Projecting the Phillies' opening day bullpen


The Phillies completed another busy week of 2021 roster-building, officially signing Didi Gregorius and Chase Anderson while also agreeing to deals with bench bat Matt Joyce and reliever Brandon Kintzler.

They are also on the verge of bringing back Brad Miller, whose OPS in 171 plate appearances with the Cardinals last season was 20% better than the league average. Miller and Joyce should provide the Phillies quality at-bats off the bench, though the Phils could still use another right-handed stick in a reserve role.

Assuming Kintzler makes the team, his and Miller’s deals will push the Phillies’ luxury tax payroll to about $206 million. The threshold is $210 million, with a first-time offender being taxed 20% on every dollar of overages.

Suffice it to say, the Phillies are probably done with big-league deals this offseason after Miller. They will want to leave a little bit of flexibility under the tax threshold to make in-season additions. Potential reinforcements in July could be just as valuable to the Phillies as one of the relievers or bench bats still out there now.

It’s been a little while since we took a look at the Phillies’ projected bullpen, which has filled out with these signings of veterans, mostly to minor-league deals. It was one of the main topics on Friday's Phillies Talk podcast, which you can listen to here.

With 26-man rosters in 2021, the Phillies could carry eight or nine relievers. 

Archie Bradley, Hector Neris and Jose Alvarado (if fully healthy) are locks. Connor Brogdon, a 2020 late-season revelation, probably is too.

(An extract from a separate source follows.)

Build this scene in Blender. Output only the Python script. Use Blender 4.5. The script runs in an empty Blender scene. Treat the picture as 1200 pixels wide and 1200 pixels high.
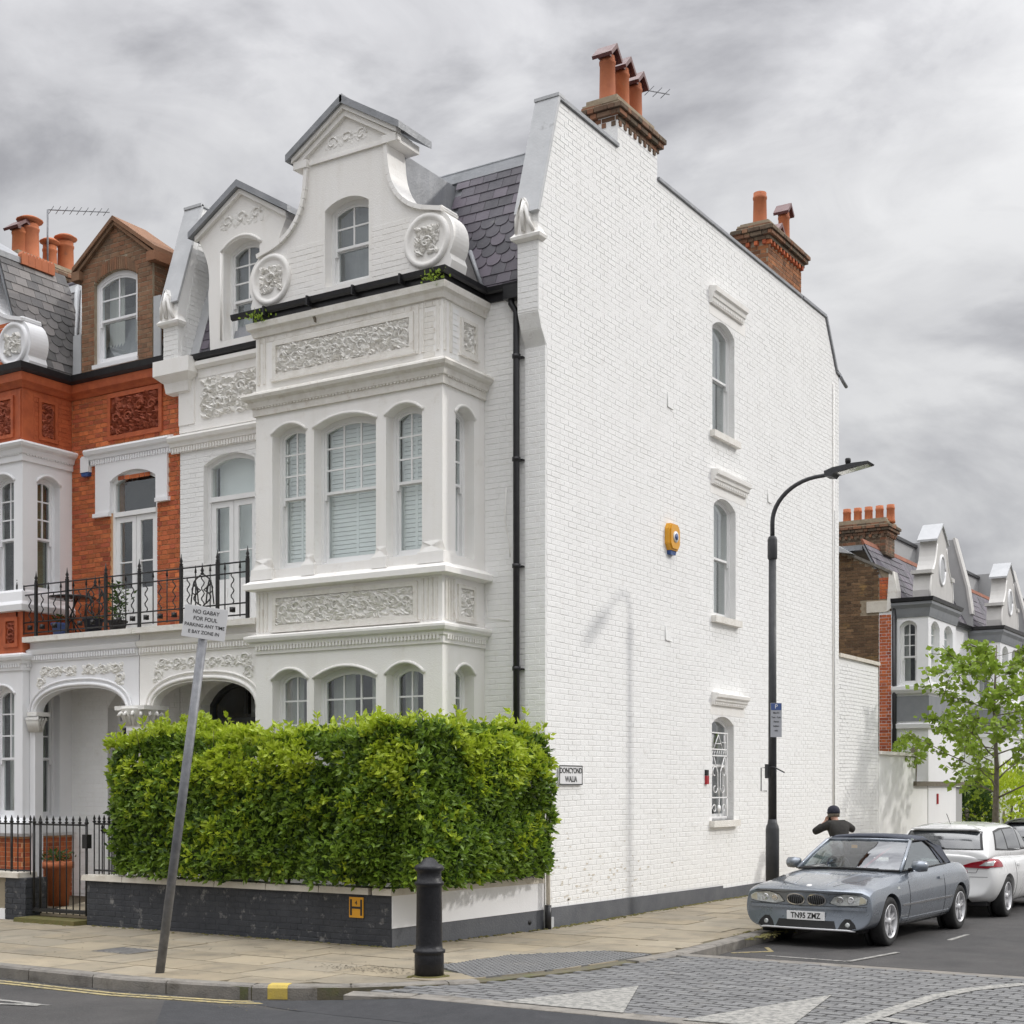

Kintzler, with his 2.55 ERA the last two seasons and experience at the back-end of bullpens, will probably crack the unit barring a poor showing in camp.

That’s five. 

There’s also Hector Rondon, an eight-year vet with a 3.49 ERA in 444 career appearances with the Cubs, Astros and D-backs. The Phils signed him to a minor-league deal that could pay dividends.

There’s Sam Coonrod, a right-hander with a 98-99 mph fastball acquired this offseason from the Giants. 

There are two homegrown lefties in JoJo Romero and Ranger Suarez who have been productive at points over the last two seasons. 

There’s long man David Hale, signed this winter to a one-year deal worth $850,000.

There’s Ramon Rosso, who had an up-and-down 2020 but possesses enough stuff to stick in a bullpen.

That’s 11 guys, and it doesn’t even mention Vince Velasquez or whomever else does not win a spot in the starting rotation. The Phillies have at least Velasquez, Anderson, Matt Moore, Spencer Howard and Ivan Nova competing for the fourth and fifth starter’s jobs. Even if they utilize a six-man rotation at points, that’s still two more candidates than spots.

Velasquez is a logical trade candidate given the starting pitching depth the Phillies have added. He is owed $4 million in 2021 and with how close the Phillies are to the tax threshold, it’s $4 million that could probably be better spent elsewhere, unless Velasquez has an amazing camp and/or shows he’s ready to roll out of the ‘pen.

Barring injury, we could be looking at an opening day bullpen of:

  • RHP Archie Bradley
  • RHP Hector Neris
  • LHP Jose Alvarado
  • RHP Connor Brogdon
  • RHP Brandon Kintzler
  • LHP JoJo Romero
  • RHP Sam Coonrod
  • RHP Vince Velasquez or another rotation candidate
  • RHP Hector Rondon

There’s plenty of time between now and opening day for this to work itself out. Pitchers and catchers report for the Phillies on Feb. 17. The first full-squad workout is Feb. 22, and the Phillies have 28 spring training games, the first on Feb. 28.

It will be impossible for this bullpen to be worse than what the Phillies had in 2020, and even listing out their options shows how much better a spot they’re in than a season ago when the opening day ‘pen consisted of Neris, Adam Morgan, Jose Alvarez, Deolis Geurra, Tommy Hunter, Cole Irvin, Trevor Kelley, Reggie McClain, Rosso, Austin Davis and Nick Pivetta.